I had just left a meeting in the Oval Office with the president, the first lady, Bernie Nussbaum, the White House counsel, and Howard Paster, our liaison to the Congress. Clinton and Hillary were frazzled from the festivities of the night before and a morning spent shaking hands at an inaugural open house. Clinton sat behind the broad but still bare desk he had requested from storage — JFK's desk, the one John-John crawled from in that famous photo. Hillary stood parallel to Clinton but off to the side, the hard look on her face set off by her pastel blue suit.
“So where are we with Zoe?” Clinton asked in a tone that suggested he knew the answer.
Howard told him her testimony was costing her votes, and I urged a quick, relatively clean kill. Bernie wanted the president to fight. “No, he can't do that,” said Hillary, arguing that this was Zoe's problem, not his. That was Clinton's cue to complain that he hadn't known about Baird's nanny problem when transition chairman Warren Christopher recommended her and that he never would have picked her if he had. But he also wanted to give her the chance to make her case to the Senate and make the decision herself. That meant that she and I were in limbo. My orders were to support Baird without defending her, to say that she'd make a strong attorney general but to leave the president room to cut her loose.
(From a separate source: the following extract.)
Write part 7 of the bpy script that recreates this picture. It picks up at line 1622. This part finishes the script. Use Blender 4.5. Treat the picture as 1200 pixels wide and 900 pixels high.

A difficult balancing act, but I wasn't complaining. This was the big leagues. As the loudspeaker announced that my briefing would begin in one minute, I stood behind the wooden door to the press room with a stomach full of pleasant butterflies. I couldn't wait to get behind the podium and show what I could do. The sound of the door sliding open set off dozens of camera shutters. I walked to the podium, adjusted the glasses I had started wearing again in a vain attempt to look older, and took in the scene with a deep breath.